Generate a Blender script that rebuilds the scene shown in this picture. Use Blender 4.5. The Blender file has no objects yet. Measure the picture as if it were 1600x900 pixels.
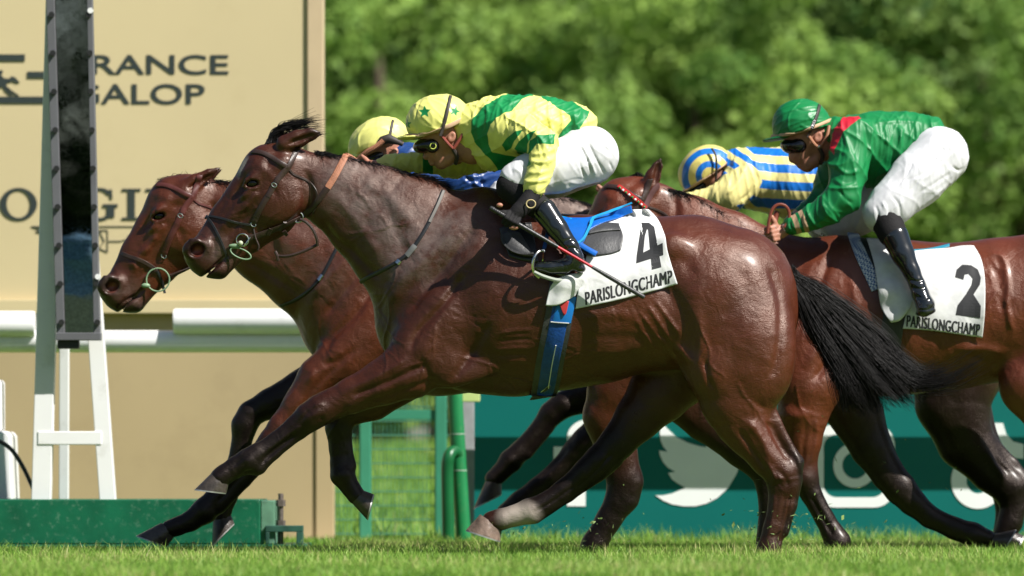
import bpy, bmesh, math, random
import numpy as np
from mathutils import Vector, Matrix
from mathutils.bvhtree import BVHTree

# ------------------------------------------------------------------ camera, sky, sun, exposure
scene = bpy.context.scene
COL = scene.collection
CAM_D, CAM_H, PPM, HOR = 25.0, 125.0 / 360.0, 360.0, 750.0     # distance to the near horse, height, photo px per metre there, horizon row

cam = bpy.data.cameras.new('camera')
cam_ob = bpy.data.objects.new('camera', cam)
COL.objects.link(cam_ob)
cam_ob.location = (0, -CAM_D, CAM_H)
cam_ob.rotation_euler = (math.radians(90), 0, 0)
cam.sensor_width = 36
cam.lens = 36 * CAM_D / (1600 / PPM)
cam.shift_y = (HOR - 450) / 1600
cam.clip_start, cam.clip_end = 1.0, 3000
cam.dof.use_dof = True
cam.dof.focus_distance = 24.9
cam.dof.aperture_fstop = 2.6
scene.camera = cam_ob

SUN_TO = Vector((0.58, -0.40, 0.75)).normalized()
world = bpy.data.worlds.new('World'); scene.world = world
world.use_nodes = True
wn = world.node_tree
sky = wn.nodes.new('ShaderNodeTexSky')
sky.sky_type = 'NISHITA'; sky.sun_disc = False
sky.sun_elevation = math.asin(SUN_TO.z)
sky.sun_rotation = math.atan2(SUN_TO.x, SUN_TO.y)
sky.dust_density = 1.0
bgn = wn.nodes['Background']
wn.links.new(sky.outputs[0], bgn.inputs[0])
bgn.inputs[1].default_value = 0.05

sun = bpy.data.lights.new('sun', 'SUN')
sun.energy = 5.0; sun.angle = math.radians(0.5); sun.color = (1.0, 0.965, 0.91)
sun_ob = bpy.data.objects.new('sun', sun); COL.objects.link(sun_ob)
sun_ob.rotation_euler = (-SUN_TO).to_track_quat('-Z', 'Y').to_euler()
sun_ob.location = (8, -6, 12)

vs = scene.view_settings
vs.view_transform = 'Standard'; vs.look = 'None'; vs.exposure = 0.8; vs.gamma = 1.0
vs.use_curve_mapping = False
scene.cycles.max_bounces = 6
scene.cycles.transparent_max_bounces = 8
scene.cycles.caustics_reflective = False; scene.cycles.caustics_refractive = False

# ------------------------------------------------------------------ helpers
rng = np.random.default_rng(7)
random.seed(7)

class Frame:
    """photo pixels at one distance <-> metres"""
    def __init__(s, y0): s.y0 = y0; s.k = (CAM_D + y0) / CAM_D / PPM
    def P(s, u, v, w=0.0): return Vector(((u - 800) * s.k, s.y0 + w * s.k, CAM_H + (HOR - v) * s.k))
    def arr(s, p):
        p = np.asarray(p, float)
        return np.stack([(p[:, 0] - 800) * s.k, s.y0 + p[:, 2] * s.k, CAM_H + (HOR - p[:, 1]) * s.k], 1)
def at(u, v, y): return Frame(y).P(u, v)

def tag(o, label=None, cat=None, group=None, kind=None):
    if label: o['label'] = label
    if cat: o['category'] = cat
    if group: o['group'] = group
    if kind: o['kind'] = kind
    return o
def empty(name, loc, label, cat, group=None):
    o = bpy.data.objects.new(name, None); COL.objects.link(o)
    o.location = loc; o.empty_display_size = 0.1
    return tag(o, label, cat, group)
def link(name, me, mat=None, parent=None):
    o = bpy.data.objects.new(name, me); COL.objects.link(o)
    if mat is not None: me.materials.append(mat)
    if parent is not None:
        o.parent = parent
        if parent.type == 'EMPTY': o.matrix_parent_inverse = Matrix.Translation(-parent.location)
    return o
def pmesh(name, V, F, mat=None, parent=None, smooth=True, attrs=None):
    me = bpy.data.meshes.new(name)
    V = np.asarray(V, np.float32)
    if isinstance(F, np.ndarray):
        n = F.shape[1]
        me.vertices.add(len(V)); me.vertices.foreach_set('co', V.ravel())
        me.loops.add(F.size); me.loops.foreach_set('vertex_index', F.ravel().astype(np.int32))
        me.polygons.add(len(F)); me.polygons.foreach_set('loop_start', np.arange(0, F.size, n, dtype=np.int32))
        me.update(calc_edges=True)
    else:
        me.from_pydata([tuple(map(float, v)) for v in V], [], F)
    if smooth: me.polygons.foreach_set('use_smooth', np.ones(len(me.polygons), bool))
    if attrs:
        for n_, a in attrs.items():
            if a.ndim == 1:
                at_ = me.attributes.new(n_, 'FLOAT', 'POINT'); at_.data.foreach_set('value', a.astype(np.float32))
            else:
                at_ = me.attributes.new(n_, 'FLOAT_VECTOR', 'POINT'); at_.data.foreach_set('vector', a.astype(np.float32).ravel())
    me.validate()
    return link(name, me, mat, parent)

class MB:
    """boxes, prisms and tubes gathered into ONE mesh"""
    def __init__(s): s.V = []; s.F = []
    def add(s, V, F):
        b = len(s.V); s.V += [tuple(v) for v in V]; s.F += [tuple(i + b for i in f) for f in F]; return s
    def box(s, a, b):
        x0, y0, z0 = a; x1, y1, z1 = b
        V = [(x0,y0,z0),(x1,y0,z0),(x1,y1,z0),(x0,y1,z0),(x0,y0,z1),(x1,y0,z1),(x1,y1,z1),(x0,y1,z1)]
        return s.add(V, [(0,3,2,1),(4,5,6,7),(0,1,5,4),(1,2,6,5),(2,3,7,6),(3,0,4,7)])
    def beam(s, p, q, wx, wy):
        p = Vector(p); q = Vector(q); d = (q - p).normalized()
        sx = Vector((1, 0, 0)); sx = (sx - d * sx.dot(d)).normalized() if abs(d.x) < .9 else Vector((0, 0, 1)) - d * d.z
        sx.normalize(); sy = d.cross(sx)
        V = []
        for c in (p, q):
            for a, b in ((-1,-1),(1,-1),(1,1),(-1,1)): V.append(c + sx * a * wx / 2 + sy * b * wy / 2)
        return s.add(V, [(0,3,2,1),(4,5,6,7),(0,1,5,4),(1,2,6,5),(2,3,7,6),(3,0,4,7)])
    def tube(s, pts, r, n=12, cap=True):
        pts = [Vector(p) for p in pts]; m = len(pts)
        rr = r if hasattr(r, '__len__') else [r] * m
        V = []; up = None
        for i, p in enumerate(pts):
            d = (pts[min(i + 1, m - 1)] - pts[max(i - 1, 0)]).normalized()
            if up is None: up = Vector((0, 0, 1)) if abs(d.z) < .9 else Vector((1, 0, 0))
            a = (up - d * up.dot(d)).normalized(); up = a; b = d.cross(a)
            for j in range(n):
                t = 2 * math.pi * j / n
                V.append(p + (a * math.cos(t) + b * math.sin(t)) * rr[i])
        F = []
        for i in range(m - 1):
            for j in range(n):
                F.append((i*n + j, i*n + (j+1) % n, (i+1)*n + (j+1) % n, (i+1)*n + j))
        if cap: F.append(tuple(range(n - 1, -1, -1))); F.append(tuple((m-1)*n + j for j in range(n)))
        return s.add(V, F)
    def prism(s, poly, y0, y1):
        """polygon of (x, z) extruded from y0 to y1"""
        n = len(poly); A = sum(poly[i][0]*poly[(i+1)%n][1] - poly[(i+1)%n][0]*poly[i][1] for i in range(n))
        if A < 0: poly = poly[::-1]
        V = [(x, y0, z) for x, z in poly] + [(x, y1, z) for x, z in poly]
        F = [tuple(range(n)), tuple(range(2*n - 1, n - 1, -1))]
        F += [(i, i + n, (i+1) % n + n, (i+1) % n) for i in range(n)]
        return s.add(V, F)
    def build(s, name, mat=None, parent=None, smooth=False, bevel=0, label=None):
        o = pmesh(name, np.array([tuple(v) for v in s.V]), s.F, mat, parent, smooth=smooth)
        if bevel:
            m = o.modifiers.new('b', 'BEVEL'); m.width = bevel; m.segments = 2; m.limit_method = 'ANGLE'
            m.harden_normals = False
        if label: o['label'] = label
        if smooth:
            o.data.set_sharp_from_angle(angle=math.radians(40))
        return o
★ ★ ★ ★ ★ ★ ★
Given exercise:
Using the listing above, show each line holding the string "scene".

Result below:
Generate a Blender script that rebuilds the scene shown in this picture. Use Blender 4.5. The Blender file has no objects yet. Measure the picture as if it were 1600x900 pixels.
scene = bpy.context.scene
COL = scene.collection
scene.camera = cam_ob
world = bpy.data.worlds.new('World'); scene.world = world
vs = scene.view_settings
scene.cycles.max_bounces = 6
scene.cycles.transparent_max_bounces = 8
scene.cycles.caustics_reflective = False; scene.cycles.caustics_refractive = False